海と島の歴史資料館は、広島県豊田郡大崎上島町に位置し、別称「大望月邸」としても知られる資料館です。この資料館は、かつて大崎上島で廻船業や造船業を営み、政治家としても名を馳せた望月家の邸宅を活用しており、島の歴史と文化を展示する貴重な施設です。
1875年(明治8年)に着工し、1881年(明治14年)に完成したこの建物は、望月家の宗家である「大望月」としての役割を果たしていました。望月家は江戸時代から明治にかけて廻船業や造船業で成功し、さらに大正・昭和時代には政治家一家としても知られていました。特に元内務大臣の望月圭介や、元広島県議会議員の望月俊吉、望月乙也の三兄弟がこの家の出身です。
望月家の邸宅は一時人手に渡りましたが、大崎上島町が買い取り、2002年に歴史資料館として再整備されました。現在は大崎上島町教育委員会によって管理され、島の歴史や文化に関する貴重な資料が展示されています。
資料館では、特に大崎上島の廻船業の歴史や、「島の宝100景」として選ばれている「櫂伝馬競漕」の資料が展示されています。また、島の北側が国の天然記念物に指定されている「スナメリ回遊海面」に関する資料や、当時の船乗りが見聞きした桜田門外の変に関する図や書状なども展示されています。
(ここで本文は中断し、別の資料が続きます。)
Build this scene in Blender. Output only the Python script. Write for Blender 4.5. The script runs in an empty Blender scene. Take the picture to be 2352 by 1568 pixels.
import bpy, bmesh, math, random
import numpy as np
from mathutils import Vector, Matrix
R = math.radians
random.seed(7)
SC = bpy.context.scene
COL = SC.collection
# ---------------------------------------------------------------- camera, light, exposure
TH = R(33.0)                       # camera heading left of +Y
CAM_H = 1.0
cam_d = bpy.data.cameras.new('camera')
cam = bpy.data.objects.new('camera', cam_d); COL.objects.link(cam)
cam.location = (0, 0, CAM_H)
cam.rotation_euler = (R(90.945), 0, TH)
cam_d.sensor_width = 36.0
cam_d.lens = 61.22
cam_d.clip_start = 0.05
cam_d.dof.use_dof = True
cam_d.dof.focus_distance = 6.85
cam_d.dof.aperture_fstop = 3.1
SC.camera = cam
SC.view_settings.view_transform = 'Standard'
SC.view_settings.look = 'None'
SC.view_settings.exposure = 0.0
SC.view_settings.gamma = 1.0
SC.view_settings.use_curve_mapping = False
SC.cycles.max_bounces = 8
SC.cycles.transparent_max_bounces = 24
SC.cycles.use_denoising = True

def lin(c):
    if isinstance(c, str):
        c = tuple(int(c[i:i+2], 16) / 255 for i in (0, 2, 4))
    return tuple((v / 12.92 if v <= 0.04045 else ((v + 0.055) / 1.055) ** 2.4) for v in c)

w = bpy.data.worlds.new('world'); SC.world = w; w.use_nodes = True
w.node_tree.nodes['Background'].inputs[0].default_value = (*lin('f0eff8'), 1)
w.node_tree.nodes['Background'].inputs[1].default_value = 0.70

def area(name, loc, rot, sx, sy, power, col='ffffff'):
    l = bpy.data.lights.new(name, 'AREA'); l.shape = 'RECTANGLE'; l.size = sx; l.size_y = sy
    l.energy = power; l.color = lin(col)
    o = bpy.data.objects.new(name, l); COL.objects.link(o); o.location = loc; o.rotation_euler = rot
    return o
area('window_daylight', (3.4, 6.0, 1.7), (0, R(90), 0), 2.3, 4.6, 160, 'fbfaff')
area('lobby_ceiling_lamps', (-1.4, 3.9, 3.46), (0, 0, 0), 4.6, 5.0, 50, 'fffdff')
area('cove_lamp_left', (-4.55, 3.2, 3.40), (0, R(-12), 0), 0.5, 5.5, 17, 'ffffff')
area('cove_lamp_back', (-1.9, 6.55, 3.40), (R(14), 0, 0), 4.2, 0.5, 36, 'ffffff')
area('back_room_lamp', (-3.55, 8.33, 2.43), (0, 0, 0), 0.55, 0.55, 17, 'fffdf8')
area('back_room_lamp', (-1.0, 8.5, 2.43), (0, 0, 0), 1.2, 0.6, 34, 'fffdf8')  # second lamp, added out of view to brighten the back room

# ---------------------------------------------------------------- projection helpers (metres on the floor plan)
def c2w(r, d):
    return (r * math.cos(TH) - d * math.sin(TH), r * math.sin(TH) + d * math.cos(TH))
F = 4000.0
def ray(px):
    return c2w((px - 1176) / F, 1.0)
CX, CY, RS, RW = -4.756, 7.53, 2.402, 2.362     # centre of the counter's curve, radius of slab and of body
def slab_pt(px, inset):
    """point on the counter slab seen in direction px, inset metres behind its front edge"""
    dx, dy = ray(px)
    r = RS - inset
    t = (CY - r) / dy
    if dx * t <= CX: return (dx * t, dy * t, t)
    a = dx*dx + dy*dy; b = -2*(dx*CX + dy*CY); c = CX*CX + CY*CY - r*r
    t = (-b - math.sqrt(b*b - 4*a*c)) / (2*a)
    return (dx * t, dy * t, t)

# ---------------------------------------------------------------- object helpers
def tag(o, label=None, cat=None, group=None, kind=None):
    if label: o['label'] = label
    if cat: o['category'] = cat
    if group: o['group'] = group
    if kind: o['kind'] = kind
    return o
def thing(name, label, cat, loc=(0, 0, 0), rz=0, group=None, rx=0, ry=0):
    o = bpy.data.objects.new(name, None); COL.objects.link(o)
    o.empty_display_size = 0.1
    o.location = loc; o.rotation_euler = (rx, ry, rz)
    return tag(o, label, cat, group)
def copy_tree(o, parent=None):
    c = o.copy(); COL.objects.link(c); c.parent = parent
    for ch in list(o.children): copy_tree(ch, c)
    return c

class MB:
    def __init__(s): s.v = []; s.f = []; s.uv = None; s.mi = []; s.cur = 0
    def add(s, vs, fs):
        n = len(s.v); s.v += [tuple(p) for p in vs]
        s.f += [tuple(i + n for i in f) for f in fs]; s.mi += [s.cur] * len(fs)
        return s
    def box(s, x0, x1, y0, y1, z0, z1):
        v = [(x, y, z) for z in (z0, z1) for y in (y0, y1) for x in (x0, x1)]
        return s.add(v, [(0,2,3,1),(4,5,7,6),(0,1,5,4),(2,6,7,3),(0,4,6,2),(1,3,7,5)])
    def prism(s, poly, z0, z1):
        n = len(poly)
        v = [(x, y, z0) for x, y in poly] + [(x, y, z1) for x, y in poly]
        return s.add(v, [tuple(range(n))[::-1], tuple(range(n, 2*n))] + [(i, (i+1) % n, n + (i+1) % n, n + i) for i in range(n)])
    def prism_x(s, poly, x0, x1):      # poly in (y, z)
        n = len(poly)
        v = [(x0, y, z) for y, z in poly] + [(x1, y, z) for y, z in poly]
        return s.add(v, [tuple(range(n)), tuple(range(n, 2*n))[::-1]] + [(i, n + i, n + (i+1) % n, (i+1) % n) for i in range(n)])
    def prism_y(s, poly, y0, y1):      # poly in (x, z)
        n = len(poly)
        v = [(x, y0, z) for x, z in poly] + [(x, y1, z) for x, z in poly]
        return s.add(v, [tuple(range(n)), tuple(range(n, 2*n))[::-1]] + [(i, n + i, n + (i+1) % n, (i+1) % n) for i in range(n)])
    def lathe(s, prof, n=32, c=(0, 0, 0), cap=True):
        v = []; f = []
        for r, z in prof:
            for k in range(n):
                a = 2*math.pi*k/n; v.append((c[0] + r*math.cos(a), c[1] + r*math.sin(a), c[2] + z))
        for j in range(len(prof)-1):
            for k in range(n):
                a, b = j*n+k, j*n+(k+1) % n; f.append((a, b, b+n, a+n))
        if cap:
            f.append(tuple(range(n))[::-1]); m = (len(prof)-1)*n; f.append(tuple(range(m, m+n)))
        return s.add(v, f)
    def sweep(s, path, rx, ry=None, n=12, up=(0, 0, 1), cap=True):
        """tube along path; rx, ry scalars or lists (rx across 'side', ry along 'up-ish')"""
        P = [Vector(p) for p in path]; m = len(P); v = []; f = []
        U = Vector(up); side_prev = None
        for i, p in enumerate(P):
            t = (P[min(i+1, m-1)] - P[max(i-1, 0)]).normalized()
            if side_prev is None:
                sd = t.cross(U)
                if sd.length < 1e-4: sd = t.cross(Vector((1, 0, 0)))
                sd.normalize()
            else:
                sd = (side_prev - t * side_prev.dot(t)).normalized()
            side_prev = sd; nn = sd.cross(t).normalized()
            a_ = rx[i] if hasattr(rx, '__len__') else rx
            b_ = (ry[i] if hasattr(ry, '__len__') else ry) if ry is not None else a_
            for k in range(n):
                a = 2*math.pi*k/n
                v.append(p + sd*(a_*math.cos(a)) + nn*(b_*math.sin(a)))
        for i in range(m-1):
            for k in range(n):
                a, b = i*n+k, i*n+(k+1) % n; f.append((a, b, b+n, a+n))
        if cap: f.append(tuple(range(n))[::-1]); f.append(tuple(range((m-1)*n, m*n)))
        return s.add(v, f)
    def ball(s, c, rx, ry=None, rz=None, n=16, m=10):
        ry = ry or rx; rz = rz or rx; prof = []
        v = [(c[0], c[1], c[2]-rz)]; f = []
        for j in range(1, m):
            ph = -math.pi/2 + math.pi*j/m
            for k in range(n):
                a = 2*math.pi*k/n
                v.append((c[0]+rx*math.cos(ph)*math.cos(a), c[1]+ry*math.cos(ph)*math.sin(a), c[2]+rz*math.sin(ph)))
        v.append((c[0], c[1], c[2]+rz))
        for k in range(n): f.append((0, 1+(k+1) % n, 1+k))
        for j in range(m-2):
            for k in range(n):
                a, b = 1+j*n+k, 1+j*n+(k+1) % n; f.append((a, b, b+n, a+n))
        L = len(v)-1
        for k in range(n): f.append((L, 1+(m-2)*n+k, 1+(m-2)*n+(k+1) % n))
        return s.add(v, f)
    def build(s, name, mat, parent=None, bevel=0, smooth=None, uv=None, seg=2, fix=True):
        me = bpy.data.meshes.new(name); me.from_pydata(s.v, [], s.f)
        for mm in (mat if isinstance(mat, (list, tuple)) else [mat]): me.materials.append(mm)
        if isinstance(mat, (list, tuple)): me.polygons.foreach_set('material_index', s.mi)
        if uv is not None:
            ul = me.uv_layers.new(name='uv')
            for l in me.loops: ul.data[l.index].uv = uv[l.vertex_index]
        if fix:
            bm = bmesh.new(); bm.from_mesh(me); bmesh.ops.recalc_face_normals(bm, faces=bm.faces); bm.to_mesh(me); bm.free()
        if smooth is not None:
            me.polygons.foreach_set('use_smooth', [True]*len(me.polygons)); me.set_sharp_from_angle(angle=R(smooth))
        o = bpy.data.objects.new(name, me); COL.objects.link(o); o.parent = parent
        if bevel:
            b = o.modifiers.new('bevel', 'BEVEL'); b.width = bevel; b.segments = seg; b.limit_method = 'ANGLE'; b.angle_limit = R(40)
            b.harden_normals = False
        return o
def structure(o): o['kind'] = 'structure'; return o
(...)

これらの資料は、島の歴史や海運業の発展に重要な役割を果たした要素を物語っています。
この建物は、望月家の三兄弟の父であり、初代県議会議員でもあった望月東之助によって建てられました。施工は近隣の宮大工によるもので、具体的な名前は明らかになっていません。再整備時の設計は「あい設計」、施工は「増岡組」によって行われました。
建築面積は726m²、延床面積は712m²で、母屋、長屋門、展示棟(旧蔵)から構成されています。特に、釘を使わずに木材を組み合わせる「地獄造り」という建築様式が採用されており、木組みの技術が光る建物です。主部材にはツガ、ヒノキ、ケヤキが使用され、土間にはクリが用いられています。これらの材木は当時の望月家の富と影響力を象徴するものです。
母屋の建坪は176坪で、木造瓦葺の2階建て、入母屋造りです。特徴的な「むくり屋根」には中央に煙抜きが設けられており、その屋根を支える部分には和船造りの技術「船枻造り(せがいつくり)」が使われています。これは望月家が廻船業で培った技術と知識を反映している部分です。
さらに、建物の中には一部隠し部屋(二重天井)が存在しています。望月東之助は全ての部屋に二重天井を設けようとしていましたが、彼の父である善三郎の助言により、一部屋のみにとどめられました。これにより、家全体がより安全で秘密性の高い構造になっています。
望月家は江戸時代から明治時代にかけて廻船業で大いに成功を収め、島内での影響力を強めました。当時、望月家は島の経済を支える存在であり、特に三菱高島炭鉱からの石炭運搬や造船業、さらには建築資材の運搬などで知られていました。このため、多くの人が出入りする望月家の邸宅は、その規模と豪華さが島内でも特筆される存在でした。
展示棟(旧蔵)の建坪は15坪で、現在は島の歴史文化に関する展示が行われています。また、長屋門は建坪29坪で、かつての生活や商業活動の様子を伝える貴重な建物です。
開館時間: 9:00 - 17:00
休日: 月曜日、月末、年末年始
入館料: 大人200円、小人100円
駐車場: 無料駐車場あり
島外からのアクセスはすべて船で行われます。白水港からは車で約5分、徒歩で約20分の距離です。大崎上島の自然と歴史に触れることができるこの資料館は、訪れる価値のある観光スポットです。